= Source material =

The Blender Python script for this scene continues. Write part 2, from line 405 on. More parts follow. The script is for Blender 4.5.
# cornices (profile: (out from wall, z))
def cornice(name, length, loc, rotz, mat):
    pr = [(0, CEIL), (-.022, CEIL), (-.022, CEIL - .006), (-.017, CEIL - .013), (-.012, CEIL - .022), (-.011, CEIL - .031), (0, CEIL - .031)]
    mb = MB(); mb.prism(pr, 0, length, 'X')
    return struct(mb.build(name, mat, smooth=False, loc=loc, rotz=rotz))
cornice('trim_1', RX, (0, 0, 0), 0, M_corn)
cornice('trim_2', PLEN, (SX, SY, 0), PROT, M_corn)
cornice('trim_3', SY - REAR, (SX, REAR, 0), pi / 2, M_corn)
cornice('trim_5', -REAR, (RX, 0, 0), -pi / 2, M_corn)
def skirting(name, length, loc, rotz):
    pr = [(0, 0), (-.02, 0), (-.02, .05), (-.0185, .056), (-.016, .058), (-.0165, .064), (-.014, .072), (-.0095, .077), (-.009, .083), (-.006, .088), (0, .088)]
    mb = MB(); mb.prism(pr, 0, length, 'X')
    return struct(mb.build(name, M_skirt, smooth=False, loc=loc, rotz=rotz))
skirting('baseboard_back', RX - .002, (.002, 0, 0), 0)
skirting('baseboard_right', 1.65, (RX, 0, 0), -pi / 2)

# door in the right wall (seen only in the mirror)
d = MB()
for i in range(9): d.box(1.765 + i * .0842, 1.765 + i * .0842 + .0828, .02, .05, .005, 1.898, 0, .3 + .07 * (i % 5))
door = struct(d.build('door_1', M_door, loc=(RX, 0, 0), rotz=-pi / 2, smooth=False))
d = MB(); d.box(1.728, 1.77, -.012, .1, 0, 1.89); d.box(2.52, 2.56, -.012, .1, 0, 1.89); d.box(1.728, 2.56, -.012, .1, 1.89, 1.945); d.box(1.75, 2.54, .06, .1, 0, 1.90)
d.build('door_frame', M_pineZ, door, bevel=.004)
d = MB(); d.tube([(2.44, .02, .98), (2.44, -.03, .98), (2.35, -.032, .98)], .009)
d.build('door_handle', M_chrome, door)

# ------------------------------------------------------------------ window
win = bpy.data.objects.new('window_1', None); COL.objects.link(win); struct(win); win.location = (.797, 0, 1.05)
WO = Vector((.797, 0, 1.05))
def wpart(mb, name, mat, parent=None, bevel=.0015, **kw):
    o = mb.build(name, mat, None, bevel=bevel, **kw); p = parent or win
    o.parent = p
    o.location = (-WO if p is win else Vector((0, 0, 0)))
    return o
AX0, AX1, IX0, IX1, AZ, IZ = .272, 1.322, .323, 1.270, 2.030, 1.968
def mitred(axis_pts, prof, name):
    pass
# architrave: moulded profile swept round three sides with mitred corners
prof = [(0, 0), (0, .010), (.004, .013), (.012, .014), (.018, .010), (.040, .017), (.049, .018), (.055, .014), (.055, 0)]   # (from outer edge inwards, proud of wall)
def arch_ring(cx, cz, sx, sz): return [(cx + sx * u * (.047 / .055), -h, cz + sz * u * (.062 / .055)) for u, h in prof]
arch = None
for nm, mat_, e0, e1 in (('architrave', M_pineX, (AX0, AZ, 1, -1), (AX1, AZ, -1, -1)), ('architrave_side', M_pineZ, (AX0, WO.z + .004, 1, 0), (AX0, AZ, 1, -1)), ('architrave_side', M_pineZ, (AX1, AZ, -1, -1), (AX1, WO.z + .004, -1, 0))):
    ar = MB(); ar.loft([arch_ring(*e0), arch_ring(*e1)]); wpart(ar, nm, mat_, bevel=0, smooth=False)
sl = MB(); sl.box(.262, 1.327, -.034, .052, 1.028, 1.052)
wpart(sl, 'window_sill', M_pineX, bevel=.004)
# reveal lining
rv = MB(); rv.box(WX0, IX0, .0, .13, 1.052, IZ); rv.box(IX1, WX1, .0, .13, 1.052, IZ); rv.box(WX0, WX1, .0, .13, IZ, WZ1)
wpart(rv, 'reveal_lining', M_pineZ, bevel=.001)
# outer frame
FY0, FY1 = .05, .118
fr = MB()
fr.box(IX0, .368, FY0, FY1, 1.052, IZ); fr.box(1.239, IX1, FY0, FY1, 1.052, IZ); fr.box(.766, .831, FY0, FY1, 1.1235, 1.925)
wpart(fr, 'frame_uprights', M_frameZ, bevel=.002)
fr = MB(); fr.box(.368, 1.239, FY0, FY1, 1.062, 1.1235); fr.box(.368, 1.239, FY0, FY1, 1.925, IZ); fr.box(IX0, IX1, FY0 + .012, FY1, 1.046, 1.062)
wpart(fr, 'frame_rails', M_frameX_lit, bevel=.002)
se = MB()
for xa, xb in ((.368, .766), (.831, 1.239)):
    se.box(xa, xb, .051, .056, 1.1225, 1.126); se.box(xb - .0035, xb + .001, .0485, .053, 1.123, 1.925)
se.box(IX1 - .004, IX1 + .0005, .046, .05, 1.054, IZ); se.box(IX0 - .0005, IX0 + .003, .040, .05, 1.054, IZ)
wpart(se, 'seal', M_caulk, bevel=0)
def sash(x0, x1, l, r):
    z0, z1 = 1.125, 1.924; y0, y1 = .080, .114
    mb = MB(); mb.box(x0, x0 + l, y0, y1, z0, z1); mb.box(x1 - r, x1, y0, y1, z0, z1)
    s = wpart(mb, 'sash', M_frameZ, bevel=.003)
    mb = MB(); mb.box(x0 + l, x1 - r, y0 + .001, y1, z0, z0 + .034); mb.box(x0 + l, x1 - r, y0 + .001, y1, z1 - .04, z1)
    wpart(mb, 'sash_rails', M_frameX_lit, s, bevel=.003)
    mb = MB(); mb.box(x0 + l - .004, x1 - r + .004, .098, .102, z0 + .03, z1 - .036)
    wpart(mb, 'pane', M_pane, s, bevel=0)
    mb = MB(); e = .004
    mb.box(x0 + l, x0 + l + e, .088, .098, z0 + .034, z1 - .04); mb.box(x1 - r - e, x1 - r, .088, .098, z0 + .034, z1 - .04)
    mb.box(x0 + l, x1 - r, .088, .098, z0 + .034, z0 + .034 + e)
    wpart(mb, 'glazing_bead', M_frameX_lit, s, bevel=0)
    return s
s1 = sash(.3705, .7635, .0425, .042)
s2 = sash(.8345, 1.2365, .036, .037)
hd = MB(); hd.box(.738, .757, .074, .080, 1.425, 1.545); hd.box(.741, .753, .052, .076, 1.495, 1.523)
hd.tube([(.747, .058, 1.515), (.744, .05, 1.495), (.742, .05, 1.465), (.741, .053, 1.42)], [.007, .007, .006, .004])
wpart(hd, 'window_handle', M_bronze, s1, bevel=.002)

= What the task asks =
Extract the listing in its entirety and repeat it exactly.

= Right answer =
The Blender Python script for this scene continues. Write part 2, from line 405 on. More parts follow. The script is for Blender 4.5.
# cornices (profile: (out from wall, z))
def cornice(name, length, loc, rotz, mat):
    pr = [(0, CEIL), (-.022, CEIL), (-.022, CEIL - .006), (-.017, CEIL - .013), (-.012, CEIL - .022), (-.011, CEIL - .031), (0, CEIL - .031)]
    mb = MB(); mb.prism(pr, 0, length, 'X')
    return struct(mb.build(name, mat, smooth=False, loc=loc, rotz=rotz))
cornice('trim_1', RX, (0, 0, 0), 0, M_corn)
cornice('trim_2', PLEN, (SX, SY, 0), PROT, M_corn)
cornice('trim_3', SY - REAR, (SX, REAR, 0), pi / 2, M_corn)
cornice('trim_5', -REAR, (RX, 0, 0), -pi / 2, M_corn)
def skirting(name, length, loc, rotz):
    pr = [(0, 0), (-.02, 0), (-.02, .05), (-.0185, .056), (-.016, .058), (-.0165, .064), (-.014, .072), (-.0095, .077), (-.009, .083), (-.006, .088), (0, .088)]
    mb = MB(); mb.prism(pr, 0, length, 'X')
    return struct(mb.build(name, M_skirt, smooth=False, loc=loc, rotz=rotz))
skirting('baseboard_back', RX - .002, (.002, 0, 0), 0)
skirting('baseboard_right', 1.65, (RX, 0, 0), -pi / 2)

# door in the right wall (seen only in the mirror)
d = MB()
for i in range(9): d.box(1.765 + i * .0842, 1.765 + i * .0842 + .0828, .02, .05, .005, 1.898, 0, .3 + .07 * (i % 5))
door = struct(d.build('door_1', M_door, loc=(RX, 0, 0), rotz=-pi / 2, smooth=False))
d = MB(); d.box(1.728, 1.77, -.012, .1, 0, 1.89); d.box(2.52, 2.56, -.012, .1, 0, 1.89); d.box(1.728, 2.56, -.012, .1, 1.89, 1.945); d.box(1.75, 2.54, .06, .1, 0, 1.90)
d.build('door_frame', M_pineZ, door, bevel=.004)
d = MB(); d.tube([(2.44, .02, .98), (2.44, -.03, .98), (2.35, -.032, .98)], .009)
d.build('door_handle', M_chrome, door)

# ------------------------------------------------------------------ window
win = bpy.data.objects.new('window_1', None); COL.objects.link(win); struct(win); win.location = (.797, 0, 1.05)
WO = Vector((.797, 0, 1.05))
def wpart(mb, name, mat, parent=None, bevel=.0015, **kw):
    o = mb.build(name, mat, None, bevel=bevel, **kw); p = parent or win
    o.parent = p
    o.location = (-WO if p is win else Vector((0, 0, 0)))
    return o
AX0, AX1, IX0, IX1, AZ, IZ = .272, 1.322, .323, 1.270, 2.030, 1.968
def mitred(axis_pts, prof, name):
    pass
# architrave: moulded profile swept round three sides with mitred corners
prof = [(0, 0), (0, .010), (.004, .013), (.012, .014), (.018, .010), (.040, .017), (.049, .018), (.055, .014), (.055, 0)]   # (from outer edge inwards, proud of wall)
def arch_ring(cx, cz, sx, sz): return [(cx + sx * u * (.047 / .055), -h, cz + sz * u * (.062 / .055)) for u, h in prof]
arch = None
for nm, mat_, e0, e1 in (('architrave', M_pineX, (AX0, AZ, 1, -1), (AX1, AZ, -1, -1)), ('architrave_side', M_pineZ, (AX0, WO.z + .004, 1, 0), (AX0, AZ, 1, -1)), ('architrave_side', M_pineZ, (AX1, AZ, -1, -1), (AX1, WO.z + .004, -1, 0))):
    ar = MB(); ar.loft([arch_ring(*e0), arch_ring(*e1)]); wpart(ar, nm, mat_, bevel=0, smooth=False)
sl = MB(); sl.box(.262, 1.327, -.034, .052, 1.028, 1.052)
wpart(sl, 'window_sill', M_pineX, bevel=.004)
# reveal lining
rv = MB(); rv.box(WX0, IX0, .0, .13, 1.052, IZ); rv.box(IX1, WX1, .0, .13, 1.052, IZ); rv.box(WX0, WX1, .0, .13, IZ, WZ1)
wpart(rv, 'reveal_lining', M_pineZ, bevel=.001)
# outer frame
FY0, FY1 = .05, .118
fr = MB()
fr.box(IX0, .368, FY0, FY1, 1.052, IZ); fr.box(1.239, IX1, FY0, FY1, 1.052, IZ); fr.box(.766, .831, FY0, FY1, 1.1235, 1.925)
wpart(fr, 'frame_uprights', M_frameZ, bevel=.002)
fr = MB(); fr.box(.368, 1.239, FY0, FY1, 1.062, 1.1235); fr.box(.368, 1.239, FY0, FY1, 1.925, IZ); fr.box(IX0, IX1, FY0 + .012, FY1, 1.046, 1.062)
wpart(fr, 'frame_rails', M_frameX_lit, bevel=.002)
se = MB()
for xa, xb in ((.368, .766), (.831, 1.239)):
    se.box(xa, xb, .051, .056, 1.1225, 1.126); se.box(xb - .0035, xb + .001, .0485, .053, 1.123, 1.925)
se.box(IX1 - .004, IX1 + .0005, .046, .05, 1.054, IZ); se.box(IX0 - .0005, IX0 + .003, .040, .05, 1.054, IZ)
wpart(se, 'seal', M_caulk, bevel=0)
def sash(x0, x1, l, r):
    z0, z1 = 1.125, 1.924; y0, y1 = .080, .114
    mb = MB(); mb.box(x0, x0 + l, y0, y1, z0, z1); mb.box(x1 - r, x1, y0, y1, z0, z1)
    s = wpart(mb, 'sash', M_frameZ, bevel=.003)
    mb = MB(); mb.box(x0 + l, x1 - r, y0 + .001, y1, z0, z0 + .034); mb.box(x0 + l, x1 - r, y0 + .001, y1, z1 - .04, z1)
    wpart(mb, 'sash_rails', M_frameX_lit, s, bevel=.003)
    mb = MB(); mb.box(x0 + l - .004, x1 - r + .004, .098, .102, z0 + .03, z1 - .036)
    wpart(mb, 'pane', M_pane, s, bevel=0)
    mb = MB(); e = .004
    mb.box(x0 + l, x0 + l + e, .088, .098, z0 + .034, z1 - .04); mb.box(x1 - r - e, x1 - r, .088, .098, z0 + .034, z1 - .04)
    mb.box(x0 + l, x1 - r, .088, .098, z0 + .034, z0 + .034 + e)
    wpart(mb, 'glazing_bead', M_frameX_lit, s, bevel=0)
    return s
s1 = sash(.3705, .7635, .0425, .042)
s2 = sash(.8345, 1.2365, .036, .037)
hd = MB(); hd.box(.738, .757, .074, .080, 1.425, 1.545); hd.box(.741, .753, .052, .076, 1.495, 1.523)
hd.tube([(.747, .058, 1.515), (.744, .05, 1.495), (.742, .05, 1.465), (.741, .053, 1.42)], [.007, .007, .006, .004])
wpart(hd, 'window_handle', M_bronze, s1, bevel=.002)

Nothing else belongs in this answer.